Requirement. Wherever the word "picture" turns up in a line of the entries, copy that line.

Entries provided.
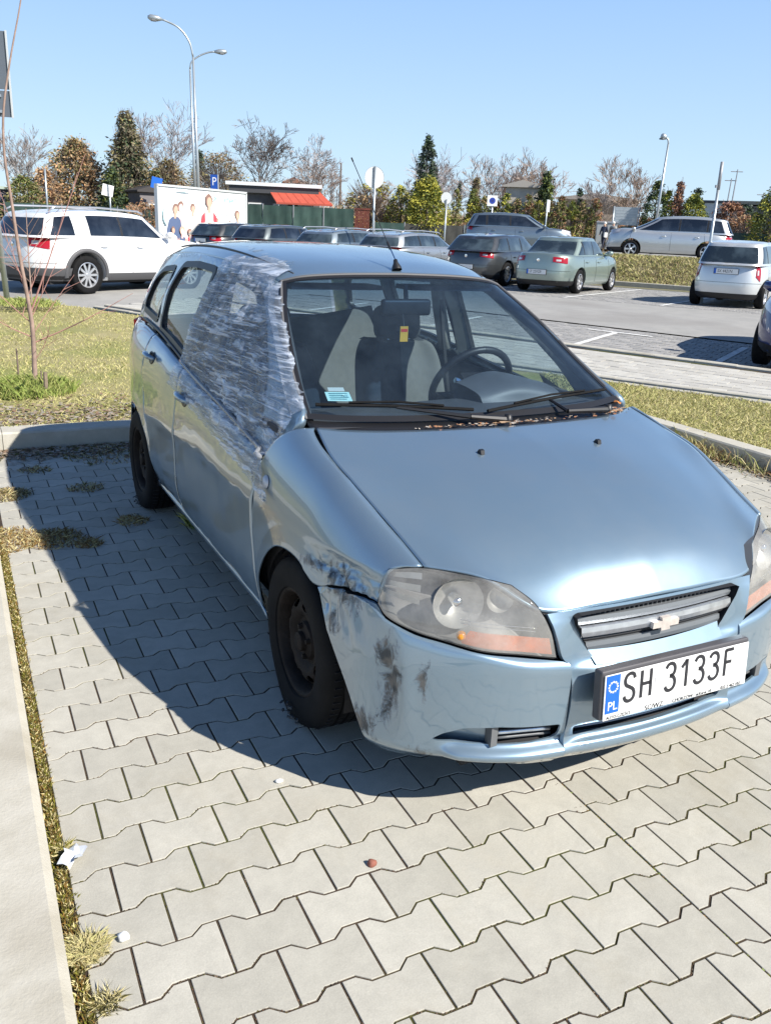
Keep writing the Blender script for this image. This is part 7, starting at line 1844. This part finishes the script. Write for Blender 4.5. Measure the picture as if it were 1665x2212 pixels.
def bare_tree(loc, h, spread, label, mat='grey', seed=1, depth=4, n=4, r=.09, leafm=None, nleaf=0, spreadk=.62, lean=(0, 0), trunkfrac=.30):
    root = empty('bare_tree', loc, 0, label, 'tree', 'leafless trees behind the lot'); rnd = random.Random(seed)
    tr = MB(); th_ = h*trunkfrac; tr.tube([(0, 0, -.2), (lean[0]*.3, lean[1]*.3, th_*.5), (lean[0]*.6, lean[1]*.6, th_*1.1)], [r*1.25, r, r*.8], 8); tr.build('trunk', TW['dark'] if mat == 'dark' else M['bark'], root, smooth=True)
    h *= .86; mb = MB(); minr = .006+h*.0010
    for k in range(6):
        a = 2*pi*k/6+rnd.uniform(-.4, .4); d = Vector((cos(a)*spread*.42, sin(a)*spread*.42, h*.55)).normalized() if k < 5 else Vector((0, 0, 1))
        branch(mb, Vector((lean[0]*.6, lean[1]*.6, th_*rnd.uniform(.75, 1.08))), d, h*.48*rnd.uniform(.8, 1.1), r*.55, depth, rnd, 5, -.01, spreadk, n, 5, .10, .60, minr)
    mb.build('crown', TW[mat], root)
    if leafm:
        lf = MB(); vsx = mb.v; 
        for _ in range(nleaf):
            p = Vector(rnd.choice(vsx)); s = rnd.uniform(.05, .13); e1 = Vector((rnd.gauss(0, 1), rnd.gauss(0, 1), rnd.gauss(0, 1))).normalized()*s; e2 = e1.orthogonal().normalized()*s*.6
            lf.add([p-e1, p-e2, p+e1, p+e2], [(0, 1, 2, 3)])
        lf.build('foliage', LM[leafm], root)
    return root
def leafy(loc, h, w, label, mats, seed=1, n=4000, shape='cone', size=(.06, .14), cat='tree', name='conifer_tree', group='evergreens behind the lot', tilt=.5, dens=.55, jag=.22, up=0., trunk=True, sticks=0, tw='brown', low=.0):
    """crown of many small leaf faces on whorled sprays; outline uneven, with gaps"""
    root = empty(name, loc, 0, label, cat, group); rnd = random.Random(seed)
    if trunk:
        mb = MB(); mb.tube([(0, 0, -.2), (0, 0, h*.9)], [w*.035+.03, .015], 6); mb.build('trunk', M['bark'], root)
    if shape == 'cone': h *= .93
    def prof(t):
        if shape == 'cone': return (1-t)**.85*(.75+.25*min(1, t*12))
        if shape == 'column': return (1-t**3.2)**.8*(.78+.22*min(1, t*7))
        if shape == 'ball': return sqrt(max(0, 1-(2*t-.9)**2*.82)) if t < .95 else .3
        if shape == 'egg': return max(0.05, sin(pi*min(1, (t*.92+.08))**.8))**.7
        if shape == 'hedge': return 1.
    mb = MB(); nl = len(mats)
    clumps = []
    nc = max(30, int(n/22))
    for _ in range(nc):
        t = low+(1-low)*(1-rnd.random()**(1.0 if shape != 'cone' else .62)) if shape != 'cone' else (rnd.random()**1.35)
        a = rnd.uniform(0, 2*pi); rr = w/2*prof(t)*(1+rnd.uniform(-jag, jag))*(rnd.random()**(dens*.5))
        clumps.append((Vector((cos(a)*rr, sin(a)*rr, h*t)), a, rnd.randrange(nl), t))
    for c, a, mi, t in clumps:
        outv = Vector((cos(a), sin(a), up+rnd.uniform(-tilt, tilt*.4))).normalized(); cs_ = w*.10*(1.15-t*.6)+size[1]*.5
        for _ in range(22):
            p = c+Vector((rnd.gauss(0, 1), rnd.gauss(0, 1), rnd.gauss(0, .8)))*cs_*.62
            if p.z < 0: continue
            s = rnd.uniform(*size); d = (outv+Vector((rnd.gauss(0, .5), rnd.gauss(0, .5), rnd.gauss(0, .5)))).normalized(); q = d.orthogonal().normalized(); q = (Matrix.Rotation(rnd.uniform(0, 6.28), 3, d) @ q)
            mb.cur = mi if rnd.random() < .8 else rnd.randrange(nl)
            mb.add([p-d*s, p+q*s*.38, p+d*s, p-q*s*.38], [(0, 1, 2, 3)])
    mb.build('crown', [LM[m] for m in mats], root)
    if sticks:
        sb = MB()
        for _ in range(sticks):
            a = rnd.uniform(0, 2*pi); t = rnd.uniform(0, .9); rr = w/2*prof(t)*1.05; p = Vector((cos(a)*rr*.3, sin(a)*rr*.3, h*t*.8)); q = Vector((cos(a)*rr*rnd.uniform(.7, 1.15), sin(a)*rr*rnd.uniform(.7, 1.15), h*min(1.08, t+rnd.uniform(.05, .25))))
            sb.tube([p, p.lerp(q, .5)+Vector((rnd.gauss(0, .04), rnd.gauss(0, .04), .05)), q], [.014, .010, .006], 3, cap=False)
        sb.build('branches', TW[tw], root)
    return root
G0 = .9
bare_tree((4.5, 68.1, G0), 5.3, 3.6, 'pale leafless tree at the far left behind the white crossover', 'pale', 3, 4, 4, .08)
leafy((3.3, 56.2, G0), 2.7, 2.6, 'olive green shrub at the far left below the pale leafless tree', ['grass_green', 'olive'], 4, 3500, 'egg', name='shrub', cat='shrub', sticks=60)
leafy((6.8, 59.8, G0), 5.1, 4.0, 'russet and olive tree with a dark top left of the tall spruce', ['olive', 'tan', 'orange_twig', 'fir_brown'], 5, 11000, 'egg', (.06, .16), name='russet_tree', sticks=260, tw='brown', jag=.3)
leafy((7.3, 60.0, G0+2.4), 2.8, 1.3, 'dark conifer tip poking out of the russet tree', ['fir_green', 'dark_green'], 55, 1500, 'cone')
leafy((4.7, 58.0, G0), 3.3, 2.2, 'orange twigged bush between the olive shrub and the russet tree', ['orange_twig', 'tan'], 6, 3000, 'egg', name='bush', cat='bush', sticks=200, tw='brown')
leafy((9.6, 57.4, G0), 7.1, 4.0, 'tall brown green spruce, the highest tree on the left', ['fir_brown', 'fir_brown', 'fir_green', 'olive'], 7, 17000, 'cone', (.07, .18), jag=.42, tilt=.9, dens=.8, sticks=420, tw='brown')
leafy((8.0, 53.6, G0), 3.6, 2.2, 'dark green fir in front of the tall spruce', ['fir_green', 'thuja_green', 'dark_green'], 8, 5000, 'cone', jag=.3)
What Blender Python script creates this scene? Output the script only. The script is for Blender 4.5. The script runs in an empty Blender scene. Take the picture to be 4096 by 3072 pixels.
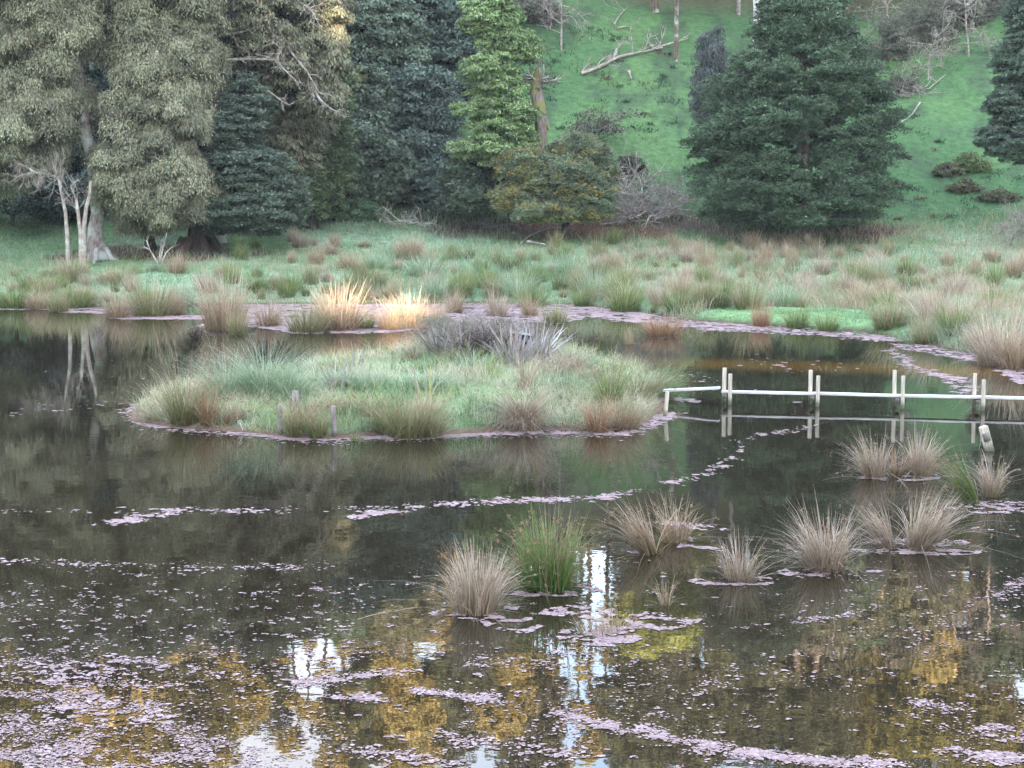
import bpy, bmesh, math, random
import numpy as np
from mathutils import Vector
rng = np.random.default_rng(7); random.seed(7)
SC = bpy.context.scene; COL = SC.collection
R = math.radians
# ------------------------------------------------------------------ camera, sky, sun, exposure
FPX, HOR, CAMZ = 7000.0, 740.0, 5.1            # focal length and horizon in photo pixels, eye height above the water
PITCH = math.atan((1536 - HOR) / FPX)
cd = bpy.data.cameras.new('camera'); cam = bpy.data.objects.new('camera', cd); COL.objects.link(cam)
cam.location = (0, 0, CAMZ); cam.rotation_euler = (math.pi / 2 - PITCH, 0, 0)
cd.sensor_width = 36; cd.lens = FPX / 4096 * 36; cd.clip_end = 2000
SC.camera = cam
SUN_EL, SUN_AZ = R(8.5), R(4)                  # low sun behind the camera
world = bpy.data.worlds.new('World'); SC.world = world; world.use_nodes = True
wn = world.node_tree.nodes; wl = world.node_tree.links
sky = wn.new('ShaderNodeTexSky'); sky.sky_type = 'NISHITA'; sky.sun_disc = False
sky.sun_elevation = SUN_EL; sky.sun_rotation = math.pi - SUN_AZ
sky.air_density = 1.0; sky.dust_density = 1.0; sky.ozone_density = 2.2
bg = wn['Background']; bg.inputs['Strength'].default_value = 0.15
wtc = wn.new('ShaderNodeTexCoord'); wno = wn.new('ShaderNodeTexNoise'); wno.inputs['Scale'].default_value = 3.0; wno.inputs['Detail'].default_value = 6
wmp = wn.new('ShaderNodeMapping'); wmp.inputs['Scale'].default_value = (1, 1, 3); wl.new(wtc.outputs['Generated'], wmp.inputs[0]); wl.new(wmp.outputs[0], wno.inputs['Vector'])
wmr = wn.new('ShaderNodeMapRange'); wmr.inputs[1].default_value = .36; wmr.inputs[2].default_value = .58; wmr.inputs[3].default_value = .35; wmr.inputs[4].default_value = 1.0; wl.new(wno.outputs['Fac'], wmr.inputs[0])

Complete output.
Keep writing the Blender script for this image. This is part 7, starting at line 1844. This part finishes the script. Write for Blender 4.5. Measure the picture as if it were 1665x2212 pixels.
What Blender Python script creates this scene? Output the script only. The script is for Blender 4.5. The script runs in an empty Blender scene. Take the picture to be 4096 by 3072 pixels.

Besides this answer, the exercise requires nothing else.